El mundo sindical chileno también tiene que enfrentar sus culpas. Contaron con fuerza y presencia suficientes en los partidos que gobernaron durante 20 años para haber hecho algo más, mucho más, de lo que hicieron. Pero carecieron de ideas. No es casual que sólo algo más del 10% de los trabajadores esté sindicalizado. El terror a la represalia patronal sigue imperando. Porque mientras el dirigente tiene fuero, quienes lo apoyen pueden ser despedidos inmediatamente después de una negociación.

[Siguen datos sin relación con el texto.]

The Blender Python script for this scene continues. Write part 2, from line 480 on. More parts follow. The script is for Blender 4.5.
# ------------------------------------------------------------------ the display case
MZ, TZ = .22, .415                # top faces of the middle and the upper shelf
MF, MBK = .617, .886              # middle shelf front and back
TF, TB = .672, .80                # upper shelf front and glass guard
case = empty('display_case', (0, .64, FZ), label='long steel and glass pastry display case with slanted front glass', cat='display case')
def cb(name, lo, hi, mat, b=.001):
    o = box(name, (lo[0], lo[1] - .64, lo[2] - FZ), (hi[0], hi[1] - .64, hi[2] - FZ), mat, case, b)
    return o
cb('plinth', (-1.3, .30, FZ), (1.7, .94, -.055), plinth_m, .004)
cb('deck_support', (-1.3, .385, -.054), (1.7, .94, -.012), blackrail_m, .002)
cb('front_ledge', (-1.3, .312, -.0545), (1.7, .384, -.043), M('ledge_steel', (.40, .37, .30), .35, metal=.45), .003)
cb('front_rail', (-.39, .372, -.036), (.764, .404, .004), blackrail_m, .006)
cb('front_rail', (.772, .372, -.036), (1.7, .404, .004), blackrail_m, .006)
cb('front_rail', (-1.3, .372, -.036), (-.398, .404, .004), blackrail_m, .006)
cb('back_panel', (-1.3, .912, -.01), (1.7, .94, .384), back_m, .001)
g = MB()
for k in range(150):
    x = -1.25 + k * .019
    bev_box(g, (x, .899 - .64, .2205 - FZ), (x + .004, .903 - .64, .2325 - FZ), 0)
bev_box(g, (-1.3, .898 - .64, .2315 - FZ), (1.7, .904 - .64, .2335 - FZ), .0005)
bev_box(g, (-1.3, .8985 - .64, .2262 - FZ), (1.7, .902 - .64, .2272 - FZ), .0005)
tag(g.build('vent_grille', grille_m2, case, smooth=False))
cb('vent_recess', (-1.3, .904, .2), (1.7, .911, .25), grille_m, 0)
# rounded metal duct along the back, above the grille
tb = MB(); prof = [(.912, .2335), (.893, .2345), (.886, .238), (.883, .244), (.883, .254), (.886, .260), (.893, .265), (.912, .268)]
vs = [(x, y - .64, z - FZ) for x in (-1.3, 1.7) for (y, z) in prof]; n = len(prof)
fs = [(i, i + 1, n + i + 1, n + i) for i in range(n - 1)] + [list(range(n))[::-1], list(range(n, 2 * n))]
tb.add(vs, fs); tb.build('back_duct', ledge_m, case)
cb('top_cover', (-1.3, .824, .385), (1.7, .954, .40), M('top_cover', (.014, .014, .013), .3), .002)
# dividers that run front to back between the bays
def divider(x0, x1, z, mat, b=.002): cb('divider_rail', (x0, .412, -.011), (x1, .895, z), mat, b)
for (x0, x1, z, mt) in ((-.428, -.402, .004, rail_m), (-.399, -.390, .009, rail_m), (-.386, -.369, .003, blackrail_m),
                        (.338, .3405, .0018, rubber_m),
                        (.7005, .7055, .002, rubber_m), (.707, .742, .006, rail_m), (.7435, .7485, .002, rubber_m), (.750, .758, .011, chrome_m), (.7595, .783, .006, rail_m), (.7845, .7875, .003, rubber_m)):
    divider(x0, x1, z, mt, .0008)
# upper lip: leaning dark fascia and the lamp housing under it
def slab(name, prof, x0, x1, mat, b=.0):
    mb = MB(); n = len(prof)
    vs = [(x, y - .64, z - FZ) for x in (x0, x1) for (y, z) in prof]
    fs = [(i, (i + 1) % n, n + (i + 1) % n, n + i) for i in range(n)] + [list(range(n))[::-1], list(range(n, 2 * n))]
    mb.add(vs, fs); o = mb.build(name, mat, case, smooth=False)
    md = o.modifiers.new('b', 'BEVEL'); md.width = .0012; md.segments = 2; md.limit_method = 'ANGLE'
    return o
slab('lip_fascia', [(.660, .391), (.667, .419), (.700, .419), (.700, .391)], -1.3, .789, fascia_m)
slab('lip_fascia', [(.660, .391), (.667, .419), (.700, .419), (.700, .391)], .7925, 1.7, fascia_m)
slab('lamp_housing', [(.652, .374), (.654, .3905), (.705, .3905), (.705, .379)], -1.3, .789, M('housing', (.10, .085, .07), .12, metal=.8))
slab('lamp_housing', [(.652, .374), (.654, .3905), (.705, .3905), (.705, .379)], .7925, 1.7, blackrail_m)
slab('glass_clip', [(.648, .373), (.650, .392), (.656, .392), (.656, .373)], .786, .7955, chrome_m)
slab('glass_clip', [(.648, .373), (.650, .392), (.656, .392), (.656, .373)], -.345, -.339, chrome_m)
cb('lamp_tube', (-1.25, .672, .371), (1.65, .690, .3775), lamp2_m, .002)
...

Es posible que la repulsa a los líderes concertacionistas este 1° de mayo haya sido merecida. Dejaron sus lugares en la puja sindical y volvieron, después de una derrota electoral, a pedir un apoyo para el que no hicieron merecimientos. Eso es cierto. Pero también lo es que el mundo del trabajo no ha sido la cantera de iniciativas que fue y de la que se nutrían los partidos.
Pareciera que ha llegado el momento de terminar los lamentos. Y recordar que las utopías siguen vigentes. Una utopía lo es, porque no puede alcanzarse jamás. Es un espejo en el que mirarse para avanzar. Es el punto en el horizonte que permite ver que hay algo mejor. Y así la Humanidad crece, se desarrolla. Si los sueños no hubieran sido soñados, hoy no habría una Declaración de los Derechos Humanos. Tampoco existirían los avances en la nivelación de géneros, ni en la eliminación de las discriminaciones y la esclavitud seguiría siendo aceptada.
José Vidal–Beneyto afirmó que “la democracia ha muerto de frustración, de hipermediatización publicitaria, de apatía, de adicción al poder”. Y tiene razón. Pero si este modelo de convivencia es una utopía, no podemos enterrarla. Habrá que hacer lo posible por resucitarla, que se puede. Pero para ello no es suficiente que sólo los dirigentes políticos asuman sus responsabilidades. Cada estamento de la sociedad tiene que responder ante su propia historia.
Sólo así la mascarada de la pospolítica se acercará algo a aquel arte de hacer posible la vida en sociedad. En una sociedad en que el miedo no sea el patrón de conducta y en que la equidad permita seguir soñando.